> [WHAT TO DO]: Output the material word for word. Leave each picture out.

> [COLLECTED MATERIAL]:

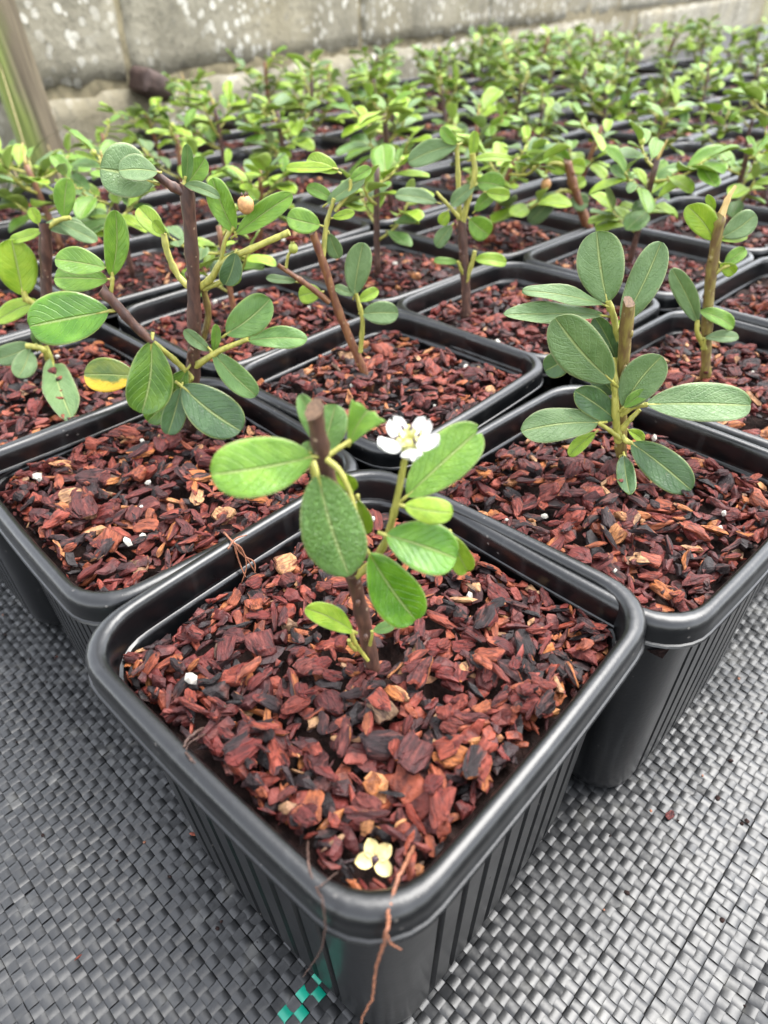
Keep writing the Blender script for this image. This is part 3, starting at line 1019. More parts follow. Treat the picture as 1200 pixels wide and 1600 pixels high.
def leaf_obj(parent, B, T, n, W, mat, fold, curl, shape, seed, nl=14, nw=10, label=None):
    m, L = leaf_frame(B, T, n)
    vs, fs, mi, uvs = leaf_geo(L, W, fold, curl, shape, nl, nw, seed)
    # the tip of a drooping leaf keeps its traced place
    me = mesh_from("leaf", vs, fs, [LEAF[mat][0], LEAF[mat][1], TWIG_Y], mi, True, uvs)
    o = bpy.data.objects.new("leaf", me)
    link(o, parent)
    o.matrix_local = Matrix.Translation((0, 0, 0)) @ m
    if label: o["label"] = label
    return o

def stem_obj(parent, name, pts, mat, seed, cut=True, seg=9):
    P_ = resample(pts, max(8, 4 * len(pts)))
    mb = MB()
    rs = random.Random(seed)
    radii = []
    for i, q in enumerate(P_):
        k = 1 + 0.05 * math.sin(i * 1.9 + seed) + (0.16 if (i + seed) % 5 == 0 else 0)
        radii.append(q[3] * k)
    v, f = tube([q[:3] for q in P_], radii, seg, 0.05, seed)
    if cut:
        n_ = len(v) - seg
        r_ = radii[-1]
        for q in range(seg):
            v[n_ + q] = v[n_ + q] + Vector((0, 0, r_ * (0.55 * math.cos(2 * math.pi * q / seg + seed) + rs.uniform(-.18, .18))))
    mb.add(v, f, [0] * (len(f) - 1) + [1])
    me = mb.mesh(name, [mat, CUT if cut else mat], True, False)
    try: me.set_sharp_from_angle(angle=rad(55))
    except Exception: pass
    return mesh_obj(name, me, parent)

def ball(r, sx=1, sy=1, sz=1, sub=2, seed=0, jit=.06):
    bm = bmesh.new()
    bmesh.ops.create_icosphere(bm, subdivisions=sub, radius=r)
    rs = random.Random(seed)
    for v in bm.verts:
        v.co = Vector((v.co.x * sx, v.co.y * sy, v.co.z * sz)) * (1 + rs.uniform(-jit, jit))
    vs = [v.co.copy() for v in bm.verts]
    fs = [tuple(v.index for v in f.verts) for f in bm.faces]
    bm.free()
    return vs, fs

def flower(parent, loc, R_, nrm):
    root = bpy.data.objects.new("flower", None)
    root.empty_display_size = .005
    link(root, parent)
    z = Vector(nrm).normalized()
    x = Vector((1, 0, 0)); x = (x - z * x.dot(z)).normalized()
    m = Matrix((x, z.cross(x), z)).transposed().to_4x4()
    m.translation = Vector(loc)
    root.matrix_local = m
    rs = random.Random(4)
    for k in range(5):
        an = rad(90 + 36 + 72 * k + rs.uniform(-5, 5))
        nl, nw = 8, 8
        vs, fs = [], []
        L, W = R_ * rs.uniform(.72, .82), R_ * rs.uniform(.78, .90)
        for i in range(nl + 1):
            s = i / nl
            h = W / 2 * ((s + .01) ** .62) * ((1.0 - s + .002) ** .36) / .60
            for j in range(nw + 1):
                t = -1 + 2 * j / nw
                xx = R_ * .25 + s * L
                yy = t * h
                zz = .22 * R_ * s + .24 * R_ * (t * t) * s - .10 * R_ * math.sin(s * 3) + .03 * R_ * math.sin(t * 4 + k * 2) * s + rs.uniform(-.006, .006) * R_
                vs.append((xx * math.cos(an) - yy * math.sin(an), xx * math.sin(an) + yy * math.cos(an), zz))
        n = len(vs)
        vs += [(a, b_, c - .0002) for a, b_, c in vs]
        q = lambda i, j, o=0: o + i * (nw + 1) + j
        for i in range(nl):
            for j in range(nw):
                fs.append((q(i, j), q(i + 1, j), q(i + 1, j + 1), q(i, j + 1)))
                fs.append((q(i, j, n), q(i, j + 1, n), q(i + 1, j + 1, n), q(i + 1, j, n)))
            fs.append((q(i, 0), q(i, 0, n), q(i + 1, 0, n), q(i + 1, 0)))
            fs.append((q(i, nw), q(i + 1, nw), q(i + 1, nw, n), q(i, nw, n)))
        mesh_obj("petal", mesh_from("petal", vs, fs, [PETAL], smooth=True), root)
    mb = MB()
    v, f = ball(R_ * .24, 1, 1, .6, 2, 3)
    mb.add([(a[0], a[1], a[2] - R_ * .02) for a in v], f, 0)
    for k in range(24):
        an = 2 * math.pi * k / 24 + rs.uniform(-.1, .1)
        rr = rs.uniform(.20, .30) * R_
        tip = (math.cos(an) * rr * rs.uniform(1.2, 1.7), math.sin(an) * rr * rs.uniform(1.2, 1.7), R_ * rs.uniform(.28, .46))
        bs = (math.cos(an) * rr * .7, math.sin(an) * rr * .7, 0)
        v, f = tube([bs, tip], [.00018, .00014], 5)
        mb.add(v, f, 0)
        v, f = ball(R_ * .072, 1, 1.2, 1, 1, k)
        mb.add([(a[0] + tip[0], a[1] + tip[1], a[2] + tip[2]) for a in v], f, 1 if rs.random() < .75 else 0)
    mesh_obj("stamens", mb.mesh("stamens", [STAMEN, ANTHER], True, False), root)
    cm = MB()
    v, f = ball(R_ * .28, 1, 1, .9, 2, 8)
    cm.add([(a[0], a[1], a[2] - R_ * .24) for a in v], f)
    mesh_obj("calyx", cm.mesh("calyx", [GREENBUD], True, False), root)
    return root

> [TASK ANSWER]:
Keep writing the Blender script for this image. This is part 3, starting at line 1019. More parts follow. Treat the picture as 1200 pixels wide and 1600 pixels high.
def leaf_obj(parent, B, T, n, W, mat, fold, curl, shape, seed, nl=14, nw=10, label=None):
    m, L = leaf_frame(B, T, n)
    vs, fs, mi, uvs = leaf_geo(L, W, fold, curl, shape, nl, nw, seed)
    # the tip of a drooping leaf keeps its traced place
    me = mesh_from("leaf", vs, fs, [LEAF[mat][0], LEAF[mat][1], TWIG_Y], mi, True, uvs)
    o = bpy.data.objects.new("leaf", me)
    link(o, parent)
    o.matrix_local = Matrix.Translation((0, 0, 0)) @ m
    if label: o["label"] = label
    return o

def stem_obj(parent, name, pts, mat, seed, cut=True, seg=9):
    P_ = resample(pts, max(8, 4 * len(pts)))
    mb = MB()
    rs = random.Random(seed)
    radii = []
    for i, q in enumerate(P_):
        k = 1 + 0.05 * math.sin(i * 1.9 + seed) + (0.16 if (i + seed) % 5 == 0 else 0)
        radii.append(q[3] * k)
    v, f = tube([q[:3] for q in P_], radii, seg, 0.05, seed)
    if cut:
        n_ = len(v) - seg
        r_ = radii[-1]
        for q in range(seg):
            v[n_ + q] = v[n_ + q] + Vector((0, 0, r_ * (0.55 * math.cos(2 * math.pi * q / seg + seed) + rs.uniform(-.18, .18))))
    mb.add(v, f, [0] * (len(f) - 1) + [1])
    me = mb.mesh(name, [mat, CUT if cut else mat], True, False)
    try: me.set_sharp_from_angle(angle=rad(55))
    except Exception: pass
    return mesh_obj(name, me, parent)

def ball(r, sx=1, sy=1, sz=1, sub=2, seed=0, jit=.06):
    bm = bmesh.new()
    bmesh.ops.create_icosphere(bm, subdivisions=sub, radius=r)
    rs = random.Random(seed)
    for v in bm.verts:
        v.co = Vector((v.co.x * sx, v.co.y * sy, v.co.z * sz)) * (1 + rs.uniform(-jit, jit))
    vs = [v.co.copy() for v in bm.verts]
    fs = [tuple(v.index for v in f.verts) for f in bm.faces]
    bm.free()
    return vs, fs

def flower(parent, loc, R_, nrm):
    root = bpy.data.objects.new("flower", None)
    root.empty_display_size = .005
    link(root, parent)
    z = Vector(nrm).normalized()
    x = Vector((1, 0, 0)); x = (x - z * x.dot(z)).normalized()
    m = Matrix((x, z.cross(x), z)).transposed().to_4x4()
    m.translation = Vector(loc)
    root.matrix_local = m
    rs = random.Random(4)
    for k in range(5):
        an = rad(90 + 36 + 72 * k + rs.uniform(-5, 5))
        nl, nw = 8, 8
        vs, fs = [], []
        L, W = R_ * rs.uniform(.72, .82), R_ * rs.uniform(.78, .90)
        for i in range(nl + 1):
            s = i / nl
            h = W / 2 * ((s + .01) ** .62) * ((1.0 - s + .002) ** .36) / .60
            for j in range(nw + 1):
                t = -1 + 2 * j / nw
                xx = R_ * .25 + s * L
                yy = t * h
                zz = .22 * R_ * s + .24 * R_ * (t * t) * s - .10 * R_ * math.sin(s * 3) + .03 * R_ * math.sin(t * 4 + k * 2) * s + rs.uniform(-.006, .006) * R_
                vs.append((xx * math.cos(an) - yy * math.sin(an), xx * math.sin(an) + yy * math.cos(an), zz))
        n = len(vs)
        vs += [(a, b_, c - .0002) for a, b_, c in vs]
        q = lambda i, j, o=0: o + i * (nw + 1) + j
        for i in range(nl):
            for j in range(nw):
                fs.append((q(i, j), q(i + 1, j), q(i + 1, j + 1), q(i, j + 1)))
                fs.append((q(i, j, n), q(i, j + 1, n), q(i + 1, j + 1, n), q(i + 1, j, n)))
            fs.append((q(i, 0), q(i, 0, n), q(i + 1, 0, n), q(i + 1, 0)))
            fs.append((q(i, nw), q(i + 1, nw), q(i + 1, nw, n), q(i, nw, n)))
        mesh_obj("petal", mesh_from("petal", vs, fs, [PETAL], smooth=True), root)
    mb = MB()
    v, f = ball(R_ * .24, 1, 1, .6, 2, 3)
    mb.add([(a[0], a[1], a[2] - R_ * .02) for a in v], f, 0)
    for k in range(24):
        an = 2 * math.pi * k / 24 + rs.uniform(-.1, .1)
        rr = rs.uniform(.20, .30) * R_
        tip = (math.cos(an) * rr * rs.uniform(1.2, 1.7), math.sin(an) * rr * rs.uniform(1.2, 1.7), R_ * rs.uniform(.28, .46))
        bs = (math.cos(an) * rr * .7, math.sin(an) * rr * .7, 0)
        v, f = tube([bs, tip], [.00018, .00014], 5)
        mb.add(v, f, 0)
        v, f = ball(R_ * .072, 1, 1.2, 1, 1, k)
        mb.add([(a[0] + tip[0], a[1] + tip[1], a[2] + tip[2]) for a in v], f, 1 if rs.random() < .75 else 0)
    mesh_obj("stamens", mb.mesh("stamens", [STAMEN, ANTHER], True, False), root)
    cm = MB()
    v, f = ball(R_ * .28, 1, 1, .9, 2, 8)
    cm.add([(a[0], a[1], a[2] - R_ * .24) for a in v], f)
    mesh_obj("calyx", cm.mesh("calyx", [GREENBUD], True, False), root)
    return root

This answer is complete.